Skip every image and restate the data word for word.

Source data:
>> Begin

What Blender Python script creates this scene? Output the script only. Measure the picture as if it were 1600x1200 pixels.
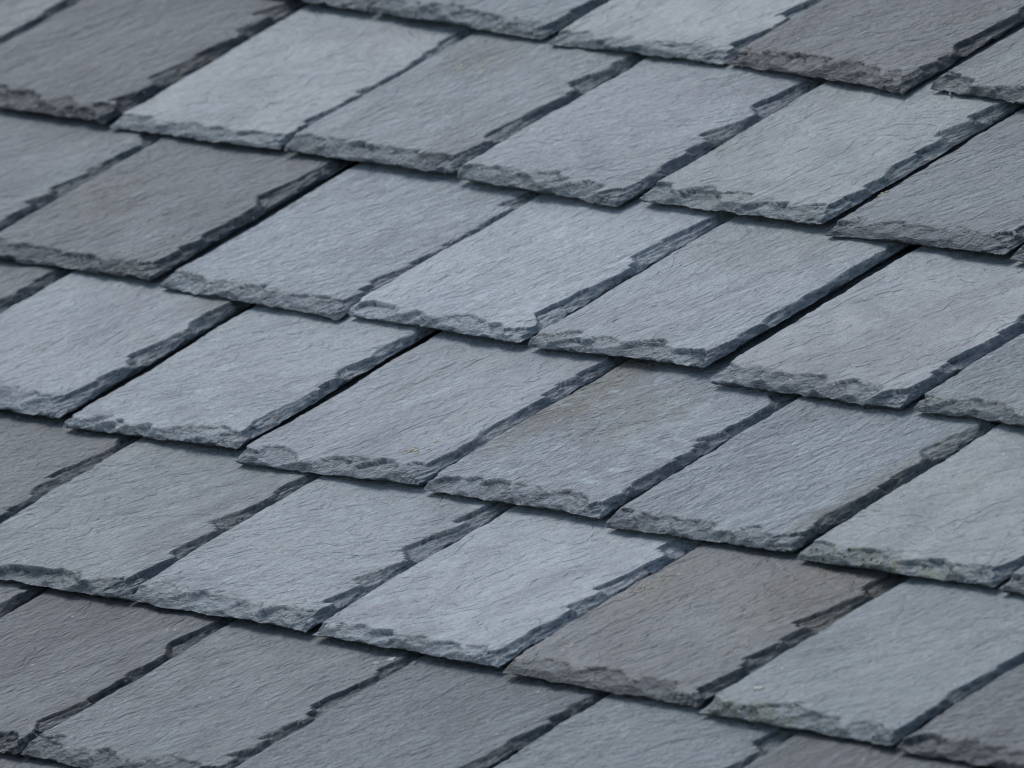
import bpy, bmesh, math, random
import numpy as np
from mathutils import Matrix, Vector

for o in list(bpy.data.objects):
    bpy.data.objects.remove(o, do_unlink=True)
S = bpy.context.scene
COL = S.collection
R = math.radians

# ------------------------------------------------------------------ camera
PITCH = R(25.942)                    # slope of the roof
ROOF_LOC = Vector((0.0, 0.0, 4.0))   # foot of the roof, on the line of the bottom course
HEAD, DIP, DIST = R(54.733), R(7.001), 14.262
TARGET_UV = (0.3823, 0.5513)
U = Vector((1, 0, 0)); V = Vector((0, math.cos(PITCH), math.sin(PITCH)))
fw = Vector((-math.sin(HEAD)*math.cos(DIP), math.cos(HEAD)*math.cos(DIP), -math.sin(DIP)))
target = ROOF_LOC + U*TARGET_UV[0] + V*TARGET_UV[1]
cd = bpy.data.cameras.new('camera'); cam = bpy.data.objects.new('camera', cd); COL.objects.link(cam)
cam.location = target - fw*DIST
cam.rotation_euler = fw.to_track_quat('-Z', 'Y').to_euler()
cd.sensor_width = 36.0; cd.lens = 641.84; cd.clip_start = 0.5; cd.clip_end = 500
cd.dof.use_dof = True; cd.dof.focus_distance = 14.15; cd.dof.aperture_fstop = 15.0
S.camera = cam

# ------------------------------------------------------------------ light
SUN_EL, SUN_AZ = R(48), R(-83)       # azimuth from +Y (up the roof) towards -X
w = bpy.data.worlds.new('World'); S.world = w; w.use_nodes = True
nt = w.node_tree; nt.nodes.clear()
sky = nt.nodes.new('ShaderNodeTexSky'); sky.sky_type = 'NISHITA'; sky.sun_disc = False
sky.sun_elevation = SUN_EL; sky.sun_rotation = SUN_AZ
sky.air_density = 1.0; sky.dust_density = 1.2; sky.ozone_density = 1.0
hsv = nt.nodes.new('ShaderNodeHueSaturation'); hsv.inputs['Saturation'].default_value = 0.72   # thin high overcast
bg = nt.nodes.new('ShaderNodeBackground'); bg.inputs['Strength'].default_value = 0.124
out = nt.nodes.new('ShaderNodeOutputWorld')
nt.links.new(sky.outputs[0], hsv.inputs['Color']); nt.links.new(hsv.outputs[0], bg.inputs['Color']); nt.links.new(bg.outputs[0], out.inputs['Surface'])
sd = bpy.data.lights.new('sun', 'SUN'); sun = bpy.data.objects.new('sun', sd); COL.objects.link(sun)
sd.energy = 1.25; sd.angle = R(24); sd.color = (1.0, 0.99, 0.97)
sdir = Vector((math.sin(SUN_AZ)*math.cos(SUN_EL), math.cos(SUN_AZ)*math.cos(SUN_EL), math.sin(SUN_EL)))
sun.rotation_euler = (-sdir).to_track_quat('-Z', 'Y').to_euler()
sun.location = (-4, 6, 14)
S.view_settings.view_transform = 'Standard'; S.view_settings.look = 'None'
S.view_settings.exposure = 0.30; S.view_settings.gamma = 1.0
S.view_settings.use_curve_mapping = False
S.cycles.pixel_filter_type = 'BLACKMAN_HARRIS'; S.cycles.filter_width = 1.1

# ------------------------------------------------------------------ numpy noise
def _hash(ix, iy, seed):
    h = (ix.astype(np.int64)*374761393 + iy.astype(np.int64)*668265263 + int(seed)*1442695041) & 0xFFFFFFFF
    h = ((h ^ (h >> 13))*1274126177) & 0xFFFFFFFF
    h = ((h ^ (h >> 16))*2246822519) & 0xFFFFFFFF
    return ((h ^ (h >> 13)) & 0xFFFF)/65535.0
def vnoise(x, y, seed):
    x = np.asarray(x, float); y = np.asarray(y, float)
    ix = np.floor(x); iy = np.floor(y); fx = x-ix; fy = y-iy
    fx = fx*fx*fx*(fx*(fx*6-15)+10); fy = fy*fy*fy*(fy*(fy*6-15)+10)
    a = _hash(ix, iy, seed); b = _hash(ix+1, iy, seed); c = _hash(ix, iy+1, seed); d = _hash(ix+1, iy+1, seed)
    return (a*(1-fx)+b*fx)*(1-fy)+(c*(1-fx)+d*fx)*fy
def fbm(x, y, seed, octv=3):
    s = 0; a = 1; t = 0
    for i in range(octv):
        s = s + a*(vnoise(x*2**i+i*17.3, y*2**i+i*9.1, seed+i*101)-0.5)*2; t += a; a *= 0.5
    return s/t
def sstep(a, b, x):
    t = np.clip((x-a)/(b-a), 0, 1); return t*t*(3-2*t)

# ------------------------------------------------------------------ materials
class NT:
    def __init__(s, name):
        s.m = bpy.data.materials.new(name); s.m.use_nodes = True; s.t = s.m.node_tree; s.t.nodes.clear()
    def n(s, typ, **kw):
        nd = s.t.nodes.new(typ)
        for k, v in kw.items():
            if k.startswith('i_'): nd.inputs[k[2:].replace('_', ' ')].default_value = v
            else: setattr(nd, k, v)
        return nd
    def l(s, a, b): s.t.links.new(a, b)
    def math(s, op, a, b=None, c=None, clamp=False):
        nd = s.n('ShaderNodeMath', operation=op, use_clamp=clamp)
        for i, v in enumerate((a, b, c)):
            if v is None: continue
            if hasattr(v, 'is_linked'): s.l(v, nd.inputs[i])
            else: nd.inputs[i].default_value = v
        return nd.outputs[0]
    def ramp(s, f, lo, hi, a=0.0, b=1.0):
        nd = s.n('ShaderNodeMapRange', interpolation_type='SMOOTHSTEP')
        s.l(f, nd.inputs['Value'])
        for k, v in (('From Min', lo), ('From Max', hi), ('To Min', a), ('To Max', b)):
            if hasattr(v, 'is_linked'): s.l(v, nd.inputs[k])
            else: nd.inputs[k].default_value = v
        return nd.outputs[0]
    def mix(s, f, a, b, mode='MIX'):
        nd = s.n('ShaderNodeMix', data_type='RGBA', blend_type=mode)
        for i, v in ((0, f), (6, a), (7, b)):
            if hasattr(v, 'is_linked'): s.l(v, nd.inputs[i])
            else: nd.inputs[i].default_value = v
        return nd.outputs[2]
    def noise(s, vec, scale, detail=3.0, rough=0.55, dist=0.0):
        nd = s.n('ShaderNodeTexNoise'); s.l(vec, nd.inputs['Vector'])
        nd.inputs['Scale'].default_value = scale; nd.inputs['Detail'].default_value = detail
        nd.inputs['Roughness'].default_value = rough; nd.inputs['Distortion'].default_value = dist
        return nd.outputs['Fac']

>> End

Completed exercise:
What Blender Python script creates this scene? Output the script only. Measure the picture as if it were 1600x1200 pixels.
import bpy, bmesh, math, random
import numpy as np
from mathutils import Matrix, Vector

for o in list(bpy.data.objects):
    bpy.data.objects.remove(o, do_unlink=True)
S = bpy.context.scene
COL = S.collection
R = math.radians

# ------------------------------------------------------------------ camera
PITCH = R(25.942)                    # slope of the roof
ROOF_LOC = Vector((0.0, 0.0, 4.0))   # foot of the roof, on the line of the bottom course
HEAD, DIP, DIST = R(54.733), R(7.001), 14.262
TARGET_UV = (0.3823, 0.5513)
U = Vector((1, 0, 0)); V = Vector((0, math.cos(PITCH), math.sin(PITCH)))
fw = Vector((-math.sin(HEAD)*math.cos(DIP), math.cos(HEAD)*math.cos(DIP), -math.sin(DIP)))
target = ROOF_LOC + U*TARGET_UV[0] + V*TARGET_UV[1]
cd = bpy.data.cameras.new('camera'); cam = bpy.data.objects.new('camera', cd); COL.objects.link(cam)
cam.location = target - fw*DIST
cam.rotation_euler = fw.to_track_quat('-Z', 'Y').to_euler()
cd.sensor_width = 36.0; cd.lens = 641.84; cd.clip_start = 0.5; cd.clip_end = 500
cd.dof.use_dof = True; cd.dof.focus_distance = 14.15; cd.dof.aperture_fstop = 15.0
S.camera = cam

# ------------------------------------------------------------------ light
SUN_EL, SUN_AZ = R(48), R(-83)       # azimuth from +Y (up the roof) towards -X
w = bpy.data.worlds.new('World'); S.world = w; w.use_nodes = True
nt = w.node_tree; nt.nodes.clear()
sky = nt.nodes.new('ShaderNodeTexSky'); sky.sky_type = 'NISHITA'; sky.sun_disc = False
sky.sun_elevation = SUN_EL; sky.sun_rotation = SUN_AZ
sky.air_density = 1.0; sky.dust_density = 1.2; sky.ozone_density = 1.0
hsv = nt.nodes.new('ShaderNodeHueSaturation'); hsv.inputs['Saturation'].default_value = 0.72   # thin high overcast
bg = nt.nodes.new('ShaderNodeBackground'); bg.inputs['Strength'].default_value = 0.124
out = nt.nodes.new('ShaderNodeOutputWorld')
nt.links.new(sky.outputs[0], hsv.inputs['Color']); nt.links.new(hsv.outputs[0], bg.inputs['Color']); nt.links.new(bg.outputs[0], out.inputs['Surface'])
sd = bpy.data.lights.new('sun', 'SUN'); sun = bpy.data.objects.new('sun', sd); COL.objects.link(sun)
sd.energy = 1.25; sd.angle = R(24); sd.color = (1.0, 0.99, 0.97)
sdir = Vector((math.sin(SUN_AZ)*math.cos(SUN_EL), math.cos(SUN_AZ)*math.cos(SUN_EL), math.sin(SUN_EL)))
sun.rotation_euler = (-sdir).to_track_quat('-Z', 'Y').to_euler()
sun.location = (-4, 6, 14)
S.view_settings.view_transform = 'Standard'; S.view_settings.look = 'None'
S.view_settings.exposure = 0.30; S.view_settings.gamma = 1.0
S.view_settings.use_curve_mapping = False
S.cycles.pixel_filter_type = 'BLACKMAN_HARRIS'; S.cycles.filter_width = 1.1

# ------------------------------------------------------------------ numpy noise
def _hash(ix, iy, seed):
    h = (ix.astype(np.int64)*374761393 + iy.astype(np.int64)*668265263 + int(seed)*1442695041) & 0xFFFFFFFF
    h = ((h ^ (h >> 13))*1274126177) & 0xFFFFFFFF
    h = ((h ^ (h >> 16))*2246822519) & 0xFFFFFFFF
    return ((h ^ (h >> 13)) & 0xFFFF)/65535.0
def vnoise(x, y, seed):
    x = np.asarray(x, float); y = np.asarray(y, float)
    ix = np.floor(x); iy = np.floor(y); fx = x-ix; fy = y-iy
    fx = fx*fx*fx*(fx*(fx*6-15)+10); fy = fy*fy*fy*(fy*(fy*6-15)+10)
    a = _hash(ix, iy, seed); b = _hash(ix+1, iy, seed); c = _hash(ix, iy+1, seed); d = _hash(ix+1, iy+1, seed)
    return (a*(1-fx)+b*fx)*(1-fy)+(c*(1-fx)+d*fx)*fy
def fbm(x, y, seed, octv=3):
    s = 0; a = 1; t = 0
    for i in range(octv):
        s = s + a*(vnoise(x*2**i+i*17.3, y*2**i+i*9.1, seed+i*101)-0.5)*2; t += a; a *= 0.5
    return s/t
def sstep(a, b, x):
    t = np.clip((x-a)/(b-a), 0, 1); return t*t*(3-2*t)

# ------------------------------------------------------------------ materials
class NT:
    def __init__(s, name):
        s.m = bpy.data.materials.new(name); s.m.use_nodes = True; s.t = s.m.node_tree; s.t.nodes.clear()
    def n(s, typ, **kw):
        nd = s.t.nodes.new(typ)
        for k, v in kw.items():
            if k.startswith('i_'): nd.inputs[k[2:].replace('_', ' ')].default_value = v
            else: setattr(nd, k, v)
        return nd
    def l(s, a, b): s.t.links.new(a, b)
    def math(s, op, a, b=None, c=None, clamp=False):
        nd = s.n('ShaderNodeMath', operation=op, use_clamp=clamp)
        for i, v in enumerate((a, b, c)):
            if v is None: continue
            if hasattr(v, 'is_linked'): s.l(v, nd.inputs[i])
            else: nd.inputs[i].default_value = v
        return nd.outputs[0]
    def ramp(s, f, lo, hi, a=0.0, b=1.0):
        nd = s.n('ShaderNodeMapRange', interpolation_type='SMOOTHSTEP')
        s.l(f, nd.inputs['Value'])
        for k, v in (('From Min', lo), ('From Max', hi), ('To Min', a), ('To Max', b)):
            if hasattr(v, 'is_linked'): s.l(v, nd.inputs[k])
            else: nd.inputs[k].default_value = v
        return nd.outputs[0]
    def mix(s, f, a, b, mode='MIX'):
        nd = s.n('ShaderNodeMix', data_type='RGBA', blend_type=mode)
        for i, v in ((0, f), (6, a), (7, b)):
            if hasattr(v, 'is_linked'): s.l(v, nd.inputs[i])
            else: nd.inputs[i].default_value = v
        return nd.outputs[2]
    def noise(s, vec, scale, detail=3.0, rough=0.55, dist=0.0):
        nd = s.n('ShaderNodeTexNoise'); s.l(vec, nd.inputs['Vector'])
        nd.inputs['Scale'].default_value = scale; nd.inputs['Detail'].default_value = detail
        nd.inputs['Roughness'].default_value = rough; nd.inputs['Distortion'].default_value = dist
        return nd.outputs['Fac']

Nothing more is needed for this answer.